Re: Real FPGA design?

FPGA design is far more a language. A lot of knowdge and skills you should learn from books and practice.

As a beginner, you'd better start from schematic in. HDL is a description of your hardware or logic. So be aware of that, you have a design in your mind and then describe it. For a skilled worker, the language could promote his/her efficiency hundreds of times than schematic in. But for a beginner, you'd better know the basic cell first, the flip-flop, the logic gates, memory, IO.

One thing quite important is the timing diagram. Draw timing diagram carefully BEFORE any design. If you could draw the timing diagram, you could design.

After that, you'd better aquire some architecture knowledge, bus, memory managments, pipe-line etc. Design a simple CPU is very good excise.

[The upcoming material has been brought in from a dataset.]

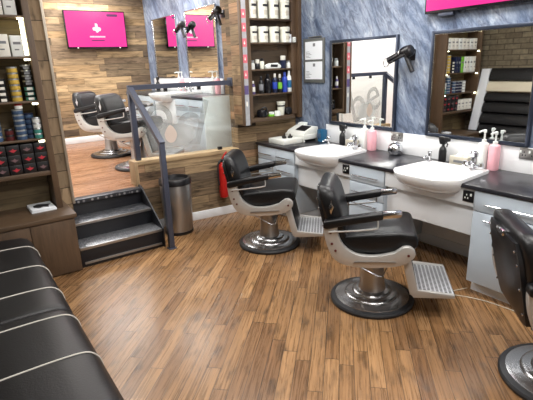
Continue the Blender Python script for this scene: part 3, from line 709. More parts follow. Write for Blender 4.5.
ch.location = (2.41, 2.07, 0); ch.rotation_euler = (0, 0, math.radians(-48)); ch['label'] = 'black leather barber chair in front of the nearer basin'; ch['group'] = GC
dup(ch, (2.47, 3.49, 0), math.radians(-43), 'black leather barber chair farthest back, beside the fire extinguisher', GC)
dup(ch, (2.515, 0.785, 0), math.radians(-46), 'barber chair cut off at picture edge, its studded back showing', GC)
dup(ch, (1.97, 6.85, UF), math.radians(-45), 'barber chair on raised floor nearer the far board wall', GC)
dup(ch, (1.97, 5.70, UF), math.radians(-45), 'barber chair on raised floor just behind the handrail', GC)

# ------------------------------------------------------------------ vanity units on the marble wall
XC = 3.072
def handle(par, x, y0, y1, z):
    bm = B(); tube(bm, [(x - .028, y0, z), (x - .028, y1, z)], .006, 10)
    for y in (y0 + .02, y1 - .02): tube(bm, [(x - .028, y, z), (x + .004, y, z)], .0045, 8)
    return obj('handle', bm, 'chrome', par)
def cabinet(y0, y1, cols, label, x=XC, z0=0, xr=XR, m='blue', hx=None, drawers=((.672, .820), (.525, .664), (.10, .517))):
    t = thing('drawer_cabinet', label, 'cabinet', (0, 0, 0), group='pale blue drawer cabinets')
    bm = B(); box(bm, x, xr - .02, y0, y1, z0 + .09, z0 + .824, .001); obj('carcass', bm, m, t)
    bm = B(); box(bm, x + .05, xr - .03, y0 + .01, y1 - .01, z0, z0 + .09, .001); obj('plinth', bm, 'wlam', t)
    w = (y1 - y0) / cols
    for c in range(cols):
        a, b = y0 + c * w + .003, y0 + (c + 1) * w - .003
        for i, (za, zb) in enumerate(drawers):
            bm = B(); box(bm, x - .018, x, a, b, z0 + za, z0 + zb, .002); d = obj('door' if i == len(drawers) - 1 else 'drawer', bm, m, t)
            handle(d, x - .018, a + .13 * (b - a), b - .13 * (b - a), z0 + zb - (.085 if i < len(drawers) - 1 else .05))
    return t
cabinet(3.79, 4.50, 2, 'pale blue double drawer cabinet beside the back board wall')
cabinet(2.53, 2.95, 1, 'pale blue single drawer cabinet between the two white basins')
cabinet(0.95, 1.69, 1, 'pale blue wide drawer cabinet behind the cut-off chair', drawers=((.672, .820), (.10, .664)))
def apron(y0, y1, label):
    t = thing('basin_apron', label, 'panel', (0, 0, 0), group='white aprons under the basins')
    bm = B(); box(bm, XC - .01, XC + .012, y0 + .002, y1 - .002, .69, .822, .002); obj('upper_panel', bm, 'wlam', t)
    bm = B(); box(bm, XC + .03, XC + .05, y0 + .002, y1 - .002, .45, .69, .002); obj('lower_panel', bm, 'wlam', t)
    bm = B(); box(bm, XC + .05, XR - .012, y0 + .002, y0 + .02, .45, .82); box(bm, XC + .05, XR - .012, y1 - .02, y1 - .002, .45, .82); obj('bracket', bm, 'wlam', t)
apron(2.952, 3.788, 'white apron panel under the farther basin')
apron(1.692, 2.528, 'white apron panel under the nearer basin')
# worktop with notches for the two basins
pts = [(XC - .028, .9)]
for yc in (2.09, 3.39): pts += [(XC - .028, yc - .285), (3.47, yc - .245), (3.47, yc + .245), (XC - .028, yc + .285)]
pts += [(XC - .028, 4.535), (XR - .003, 4.505), (XR - .003, .9)]
bm = B(); prism(bm, pts, 'z', .824, .856, .004); tag(obj('worktop', bm, 'worktop'), 'continuous black worktop along the blue marble wall', 'worktop')

def basin(name, yc, xf, xb, zt, label, xt):
    t = thing(name, label, 'basin', ((xf + xb) / 2, yc, zt))
    D = xb - xf; hx = D / 2
    def outline(s, w, zz, ins=0.0):
        n = 28; P = []
        # front bow
        for i in range(n + 1):
            f = i / n; y = (-1 + 2 * f) * (w - ins)
            bow = 1 - abs(-1 + 2 * f) ** 3.6
            x = -hx * s - .0 + .15 * (1 - bow) + ins
            P.append((x, y, zz))
        # tapered sides to the back
        P.append((hx - ins, (w - .012 - ins), zz)); P.append((hx - ins, -(w - .035 - ins), zz))
        return P
    w = .305
    bm = B()
    def sc_(k, zz, dx=0.0):
        return [(x * k + dx, y * k, zz) for x, y, _ in outline(1, w, 0)]
    rings = [sc_(.50, -.145, .10), sc_(.68, -.142, .075), sc_(.83, -.122, .045), sc_(.925, -.085, .018), sc_(.98, -.04, .004), sc_(1.0, -.008), sc_(.995, .0), sc_(.975, .002),
             sc_(.90, -.001)]
    def bowl(k, zz):
        n = 28; P = []
        for x, y, _ in outline(1, w, 0):
            P.append((max(min(x, hx * .45) * k - .0, -9), y * k * .92, zz))
        return P
    rings += [bowl(.86, -.004), bowl(.82, -.02), bowl(.70, -.07), bowl(.45, -.10), bowl(.1, -.105)]
    loft(bm, rings); obj('bowl', bm, 'ceramic', t, angle=50)
    # pillar tap and mixer
    return t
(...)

At the time, system knowledge is of great help in your work. You will know how to connect your FPGA into the system and how to get it debuged.

Of course, be familiar with the FPGA device itself is also important. You should know that the resource in the device. But anyway, FPGA devices are more or less the same. If you are very familiar with it and design, you should estimate the right device which will help your company save time and money.

To summarize, before you know all the above HDL is the least important thing for design. After you are familiar with all of these topics, HDL is the most important since it will help you to design what you want.